--- START OF Source excerpt ---

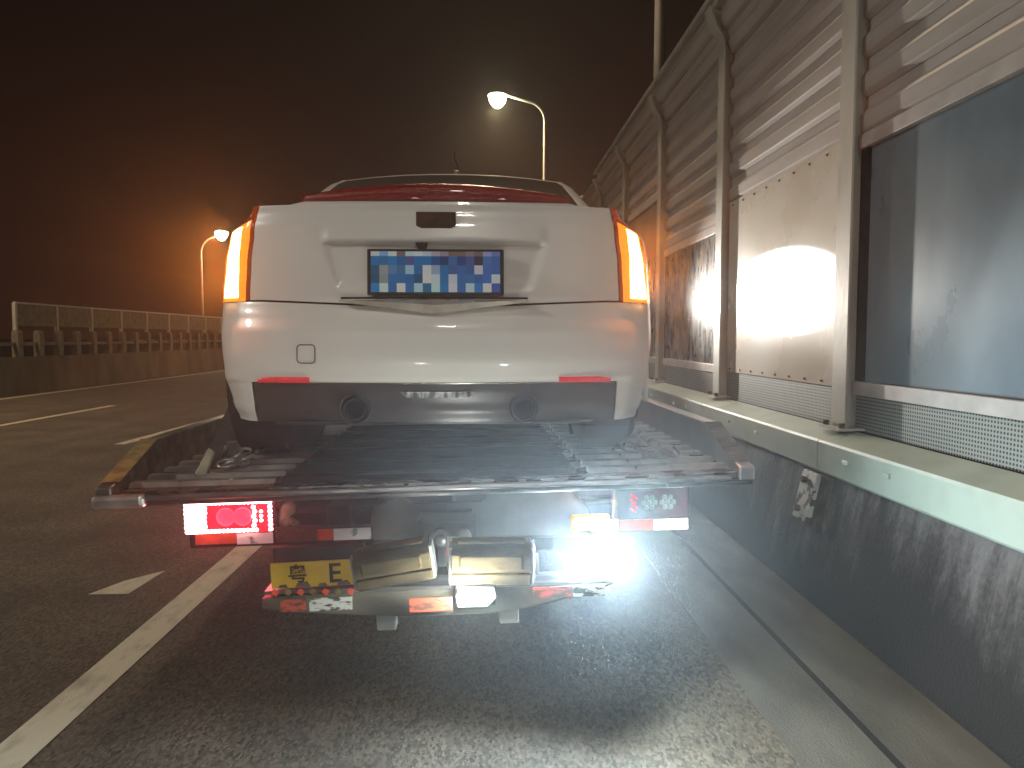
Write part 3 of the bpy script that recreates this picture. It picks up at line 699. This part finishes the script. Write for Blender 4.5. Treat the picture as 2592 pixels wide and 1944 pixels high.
# ------------------------------------------------------------------ white car on the deck
CAR = Vector((-.175, 2.55, 1.062))
car = empty('white_car', CAR, (0, 0, R(.1)))
tag(car, 'white sedan with lit amber tail lamps and blue plate, seen from behind on the flatbed', 'car')
PL = [(0, 0), (.2, .006), (.4, .024), (.55, .042), (.66, .074), (.72, .108), (.775, .18), (.815, .34), (.85, .52), (.875, .80), (.89, 1.2), (.90, 1.8), (.90, 2.4), (.89, 3.1), (.86, 3.75), (.80, 4.15), (.66, 4.42), (.4, 4.55), (0, 4.6)]
def cr(p0, p1, p2, p3, t):
    return tuple(.5 * ((2 * b) + (c - a) * t + (2 * a - 5 * b + 4 * c - d) * t * t + (3 * b - a - 3 * c + d) * t ** 3) for a, b, c, d in zip(p0, p1, p2, p3))
dense = []
for i in range(len(PL) - 1):
    p0 = PL[i - 1] if i else (-PL[1][0], PL[1][1]); p3 = PL[i + 2] if i + 2 < len(PL) else (-PL[-2][0], PL[-2][1])
    for k in range(24): dense.append(cr(p0, PL[i], PL[i + 1], p3, k / 24))
dense.append(PL[-1])
def on_x(px):
    for i in range(len(dense) - 1):
        if dense[i + 1][0] >= px: 
            a, b = dense[i], dense[i + 1]; t = (px - a[0]) / max(1e-9, b[0] - a[0]); return (px, a[1] + (b[1] - a[1]) * t)
def on_y(py):
    for i in range(len(dense) - 1):
        if dense[i + 1][1] >= py and dense[i][0] > .3:
            a, b = dense[i], dense[i + 1]; t = (py - a[1]) / max(1e-9, b[1] - a[1]); return (a[0] + (b[0] - a[0]) * t, py)
S_VAL, S_LID, S_LAMP = .634, .648, .800
cols = [i * .0124 for i in range(51)] + [S_VAL - .003, S_VAL + .003, S_LID - .003, S_LID + .003] + [.665 + .012 * i for i in range(1, 11)]
cols = sorted(set(round(c_, 5) for c_ in cols))
P2 = [on_x(c_) for c_ in cols]
y_last = P2[-1][1]; y = y_last
yl = on_x(S_LAMP)[1]
ys = []
while y < 4.4:
    y += .02 if y < .5 else (.04 if y < 1.4 else .12); ys.append(y)
ys += [yl - .002, yl + .002]; ys.sort()
P2 += [on_y(v) for v in ys if on_y(v)]
P2 += [(.6, 4.47), (.4, 4.55), (.2, 4.585), (0, 4.6)]
def interp(tab, z):
    if z <= tab[0][0]: return tab[0][1]
    for (a, b), (c, d) in zip(tab, tab[1:]):
        if z <= c:
            t = (z - a) / (c - a); t = t * t * (3 - 2 * t); return b + (d - b) * t
    return tab[-1][1]
WZ = [(.19, .945), (.26, .965), (.36, .988), (.5, 1.0), (.62, 1.0), (.75, .992), (.85, .975), (.945, .955)]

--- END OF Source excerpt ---

• [Stated goal]
Keep every word of the data as it is when you write it out, but drop the pictures.

• [Result for this exercise]
Write part 3 of the bpy script that recreates this picture. It picks up at line 699. This part finishes the script. Write for Blender 4.5. Treat the picture as 2592 pixels wide and 1944 pixels high.
# ------------------------------------------------------------------ white car on the deck
CAR = Vector((-.175, 2.55, 1.062))
car = empty('white_car', CAR, (0, 0, R(.1)))
tag(car, 'white sedan with lit amber tail lamps and blue plate, seen from behind on the flatbed', 'car')
PL = [(0, 0), (.2, .006), (.4, .024), (.55, .042), (.66, .074), (.72, .108), (.775, .18), (.815, .34), (.85, .52), (.875, .80), (.89, 1.2), (.90, 1.8), (.90, 2.4), (.89, 3.1), (.86, 3.75), (.80, 4.15), (.66, 4.42), (.4, 4.55), (0, 4.6)]
def cr(p0, p1, p2, p3, t):
    return tuple(.5 * ((2 * b) + (c - a) * t + (2 * a - 5 * b + 4 * c - d) * t * t + (3 * b - a - 3 * c + d) * t ** 3) for a, b, c, d in zip(p0, p1, p2, p3))
dense = []
for i in range(len(PL) - 1):
    p0 = PL[i - 1] if i else (-PL[1][0], PL[1][1]); p3 = PL[i + 2] if i + 2 < len(PL) else (-PL[-2][0], PL[-2][1])
    for k in range(24): dense.append(cr(p0, PL[i], PL[i + 1], p3, k / 24))
dense.append(PL[-1])
def on_x(px):
    for i in range(len(dense) - 1):
        if dense[i + 1][0] >= px: 
            a, b = dense[i], dense[i + 1]; t = (px - a[0]) / max(1e-9, b[0] - a[0]); return (px, a[1] + (b[1] - a[1]) * t)
def on_y(py):
    for i in range(len(dense) - 1):
        if dense[i + 1][1] >= py and dense[i][0] > .3:
            a, b = dense[i], dense[i + 1]; t = (py - a[1]) / max(1e-9, b[1] - a[1]); return (a[0] + (b[0] - a[0]) * t, py)
S_VAL, S_LID, S_LAMP = .634, .648, .800
cols = [i * .0124 for i in range(51)] + [S_VAL - .003, S_VAL + .003, S_LID - .003, S_LID + .003] + [.665 + .012 * i for i in range(1, 11)]
cols = sorted(set(round(c_, 5) for c_ in cols))
P2 = [on_x(c_) for c_ in cols]
y_last = P2[-1][1]; y = y_last
yl = on_x(S_LAMP)[1]
ys = []
while y < 4.4:
    y += .02 if y < .5 else (.04 if y < 1.4 else .12); ys.append(y)
ys += [yl - .002, yl + .002]; ys.sort()
P2 += [on_y(v) for v in ys if on_y(v)]
P2 += [(.6, 4.47), (.4, 4.55), (.2, 4.585), (0, 4.6)]
def interp(tab, z):
    if z <= tab[0][0]: return tab[0][1]
    for (a, b), (c, d) in zip(tab, tab[1:]):
        if z <= c:
            t = (z - a) / (c - a); t = t * t * (3 - 2 * t); return b + (d - b) * t
    return tab[-1][1]
WZ = [(.19, .945), (.26, .965), (.36, .988), (.5, 1.0), (.62, 1.0), (.75, .992), (.85, .975), (.945, .955)]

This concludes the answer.